Exercise brief
Find how many lines in the data below mention "starting". Give the number only.

=== Supplied material ===

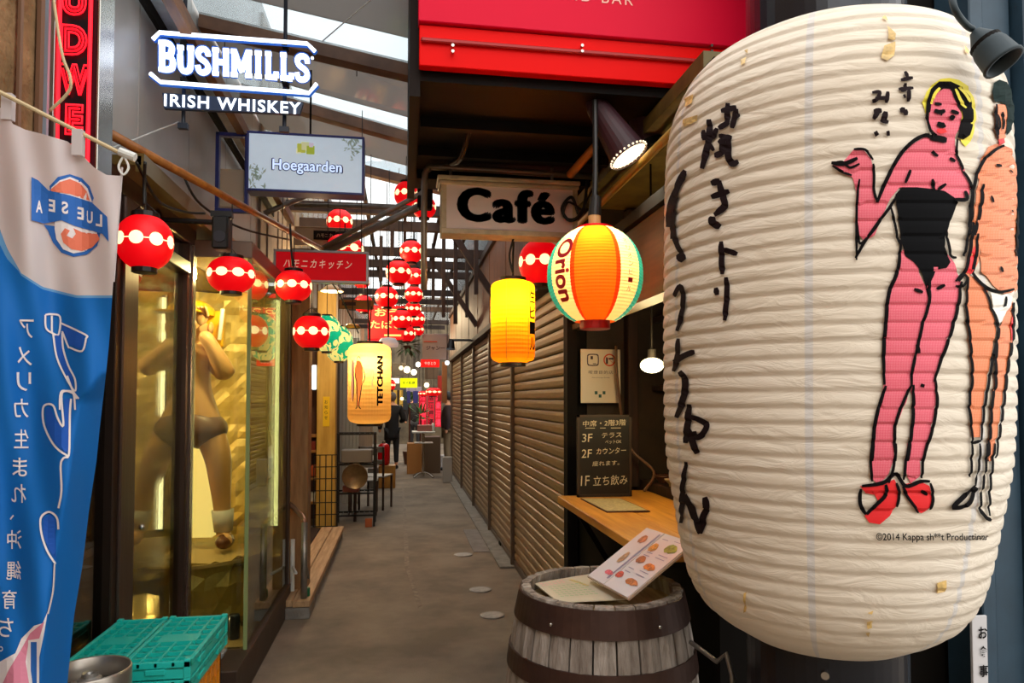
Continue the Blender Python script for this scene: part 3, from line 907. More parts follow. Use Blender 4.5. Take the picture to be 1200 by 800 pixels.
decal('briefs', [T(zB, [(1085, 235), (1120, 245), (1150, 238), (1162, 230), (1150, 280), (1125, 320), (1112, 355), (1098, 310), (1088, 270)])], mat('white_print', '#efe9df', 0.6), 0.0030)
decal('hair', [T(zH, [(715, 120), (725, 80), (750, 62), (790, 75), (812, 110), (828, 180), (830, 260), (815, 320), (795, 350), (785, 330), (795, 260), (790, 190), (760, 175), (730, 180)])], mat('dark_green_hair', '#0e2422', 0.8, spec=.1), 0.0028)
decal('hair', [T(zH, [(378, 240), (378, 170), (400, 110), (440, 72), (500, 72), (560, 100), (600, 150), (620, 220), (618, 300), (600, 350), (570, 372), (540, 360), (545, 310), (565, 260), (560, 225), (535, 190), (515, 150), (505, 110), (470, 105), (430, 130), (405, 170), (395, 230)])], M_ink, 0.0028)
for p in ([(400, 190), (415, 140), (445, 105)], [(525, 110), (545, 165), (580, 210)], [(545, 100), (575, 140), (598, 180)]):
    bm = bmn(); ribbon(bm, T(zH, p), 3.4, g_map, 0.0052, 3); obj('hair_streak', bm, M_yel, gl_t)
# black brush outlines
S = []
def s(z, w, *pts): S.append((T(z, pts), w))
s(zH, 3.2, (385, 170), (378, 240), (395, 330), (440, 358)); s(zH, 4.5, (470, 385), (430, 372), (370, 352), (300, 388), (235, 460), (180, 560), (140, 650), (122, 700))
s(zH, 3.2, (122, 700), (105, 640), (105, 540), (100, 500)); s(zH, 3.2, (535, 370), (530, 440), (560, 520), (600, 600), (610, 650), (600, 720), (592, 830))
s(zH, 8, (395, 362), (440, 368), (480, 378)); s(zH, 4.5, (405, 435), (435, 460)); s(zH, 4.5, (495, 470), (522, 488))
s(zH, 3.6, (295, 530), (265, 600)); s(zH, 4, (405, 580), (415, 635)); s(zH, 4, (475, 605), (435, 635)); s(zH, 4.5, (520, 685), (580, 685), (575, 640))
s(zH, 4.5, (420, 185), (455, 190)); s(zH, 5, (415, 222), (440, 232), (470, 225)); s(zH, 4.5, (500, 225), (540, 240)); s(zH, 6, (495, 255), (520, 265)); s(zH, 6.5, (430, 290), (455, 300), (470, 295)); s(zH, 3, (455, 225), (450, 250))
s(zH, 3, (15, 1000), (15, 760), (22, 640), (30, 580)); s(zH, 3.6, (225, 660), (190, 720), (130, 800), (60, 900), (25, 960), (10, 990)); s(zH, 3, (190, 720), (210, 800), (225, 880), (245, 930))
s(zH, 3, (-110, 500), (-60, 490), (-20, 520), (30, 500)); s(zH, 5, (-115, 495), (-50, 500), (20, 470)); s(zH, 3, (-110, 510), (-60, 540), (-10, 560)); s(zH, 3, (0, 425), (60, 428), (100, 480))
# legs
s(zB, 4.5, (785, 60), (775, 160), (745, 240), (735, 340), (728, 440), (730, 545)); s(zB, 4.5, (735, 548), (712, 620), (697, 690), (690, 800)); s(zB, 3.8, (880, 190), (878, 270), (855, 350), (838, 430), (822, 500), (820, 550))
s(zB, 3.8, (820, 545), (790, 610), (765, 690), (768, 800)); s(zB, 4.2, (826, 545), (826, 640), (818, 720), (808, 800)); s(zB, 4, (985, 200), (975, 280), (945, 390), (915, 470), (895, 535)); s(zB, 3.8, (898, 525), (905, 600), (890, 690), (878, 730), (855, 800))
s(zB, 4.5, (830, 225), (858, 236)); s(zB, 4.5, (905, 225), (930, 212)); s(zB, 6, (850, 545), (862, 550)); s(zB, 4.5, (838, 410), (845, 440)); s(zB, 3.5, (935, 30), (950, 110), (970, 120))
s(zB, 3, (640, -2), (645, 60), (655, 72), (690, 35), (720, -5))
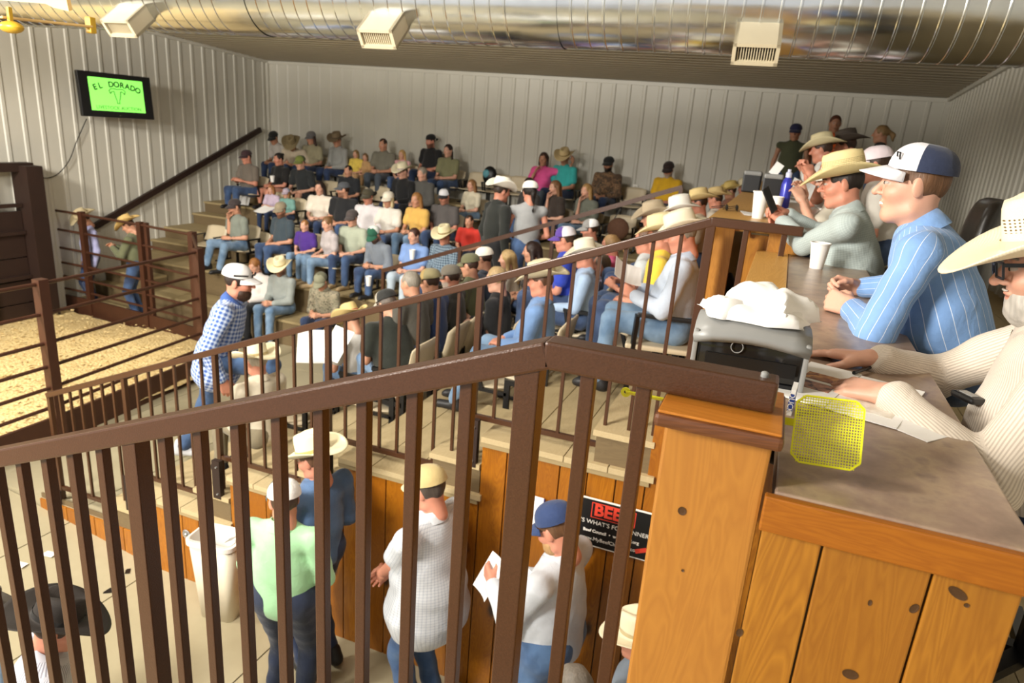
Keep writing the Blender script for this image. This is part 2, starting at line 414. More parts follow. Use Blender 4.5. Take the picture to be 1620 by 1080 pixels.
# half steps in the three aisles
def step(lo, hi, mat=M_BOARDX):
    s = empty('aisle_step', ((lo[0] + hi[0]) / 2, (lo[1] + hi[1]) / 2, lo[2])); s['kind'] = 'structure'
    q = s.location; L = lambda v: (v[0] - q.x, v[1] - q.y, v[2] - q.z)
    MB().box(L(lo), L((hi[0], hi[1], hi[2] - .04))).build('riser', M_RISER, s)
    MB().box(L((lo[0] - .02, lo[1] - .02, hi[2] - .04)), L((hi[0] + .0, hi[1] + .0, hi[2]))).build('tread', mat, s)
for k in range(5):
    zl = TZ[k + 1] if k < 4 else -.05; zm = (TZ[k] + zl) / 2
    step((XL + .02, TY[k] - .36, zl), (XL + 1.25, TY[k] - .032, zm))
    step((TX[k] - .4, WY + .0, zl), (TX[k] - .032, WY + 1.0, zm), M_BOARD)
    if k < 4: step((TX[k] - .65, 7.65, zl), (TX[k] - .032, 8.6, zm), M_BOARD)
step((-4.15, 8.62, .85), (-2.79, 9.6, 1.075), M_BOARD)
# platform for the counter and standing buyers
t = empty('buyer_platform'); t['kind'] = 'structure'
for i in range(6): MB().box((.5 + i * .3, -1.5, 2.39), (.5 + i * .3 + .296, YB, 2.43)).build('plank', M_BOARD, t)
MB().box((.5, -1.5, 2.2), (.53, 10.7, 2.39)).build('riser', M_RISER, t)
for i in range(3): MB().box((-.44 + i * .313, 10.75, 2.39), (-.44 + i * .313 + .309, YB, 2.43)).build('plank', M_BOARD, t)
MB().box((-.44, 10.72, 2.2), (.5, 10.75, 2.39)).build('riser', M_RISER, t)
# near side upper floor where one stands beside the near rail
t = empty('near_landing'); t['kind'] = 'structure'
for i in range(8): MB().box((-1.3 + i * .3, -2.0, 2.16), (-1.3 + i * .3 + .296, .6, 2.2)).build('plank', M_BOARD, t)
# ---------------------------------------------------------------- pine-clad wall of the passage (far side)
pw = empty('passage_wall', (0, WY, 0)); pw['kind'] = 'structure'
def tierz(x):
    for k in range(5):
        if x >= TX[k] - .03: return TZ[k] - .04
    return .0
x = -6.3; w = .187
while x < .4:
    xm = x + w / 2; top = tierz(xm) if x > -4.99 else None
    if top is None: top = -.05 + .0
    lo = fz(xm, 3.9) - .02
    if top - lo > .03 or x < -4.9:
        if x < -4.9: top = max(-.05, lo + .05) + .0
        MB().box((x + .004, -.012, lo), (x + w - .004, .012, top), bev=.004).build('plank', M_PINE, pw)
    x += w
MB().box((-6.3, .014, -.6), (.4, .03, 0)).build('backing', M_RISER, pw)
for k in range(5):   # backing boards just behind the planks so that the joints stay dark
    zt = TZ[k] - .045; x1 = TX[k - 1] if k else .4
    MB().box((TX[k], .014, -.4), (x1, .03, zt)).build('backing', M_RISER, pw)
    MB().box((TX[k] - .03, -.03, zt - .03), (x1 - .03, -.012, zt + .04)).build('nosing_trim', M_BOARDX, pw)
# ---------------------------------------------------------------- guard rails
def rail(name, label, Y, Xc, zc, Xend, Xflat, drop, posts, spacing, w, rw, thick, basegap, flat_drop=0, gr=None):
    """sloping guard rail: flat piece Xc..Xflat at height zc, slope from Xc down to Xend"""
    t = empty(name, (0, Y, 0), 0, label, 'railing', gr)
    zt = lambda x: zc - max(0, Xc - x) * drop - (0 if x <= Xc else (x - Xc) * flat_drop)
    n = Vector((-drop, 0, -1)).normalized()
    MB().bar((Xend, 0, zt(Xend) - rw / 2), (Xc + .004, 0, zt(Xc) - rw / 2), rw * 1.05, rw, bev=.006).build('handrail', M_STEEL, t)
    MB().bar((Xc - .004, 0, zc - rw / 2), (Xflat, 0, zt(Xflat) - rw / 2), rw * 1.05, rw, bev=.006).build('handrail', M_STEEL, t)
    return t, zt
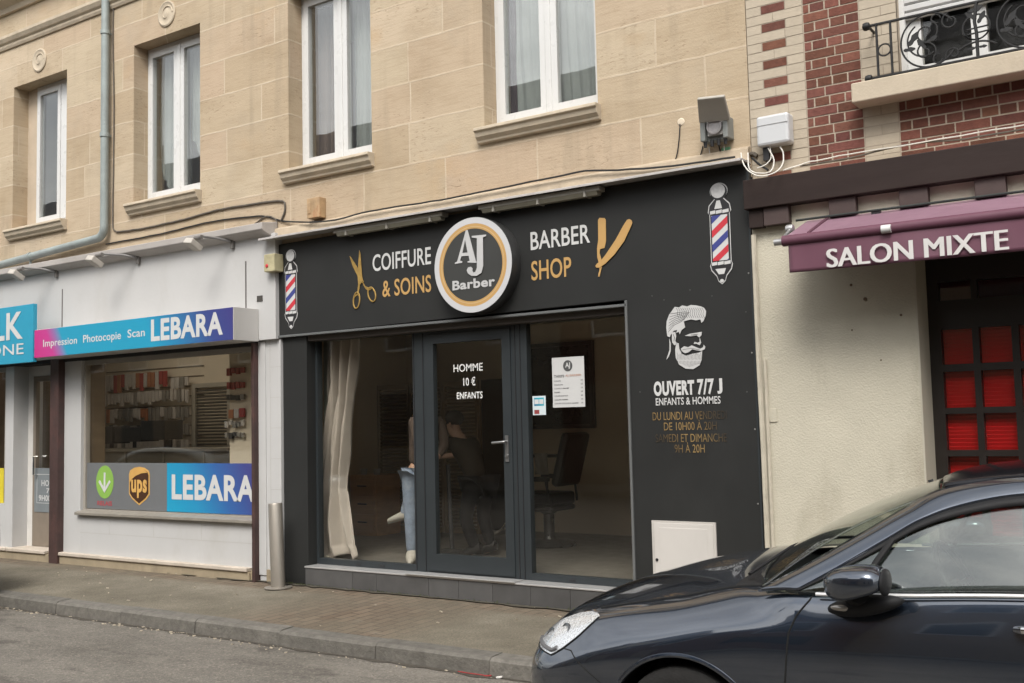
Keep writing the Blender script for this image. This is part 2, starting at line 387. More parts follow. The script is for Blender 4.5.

===

Result for this task
2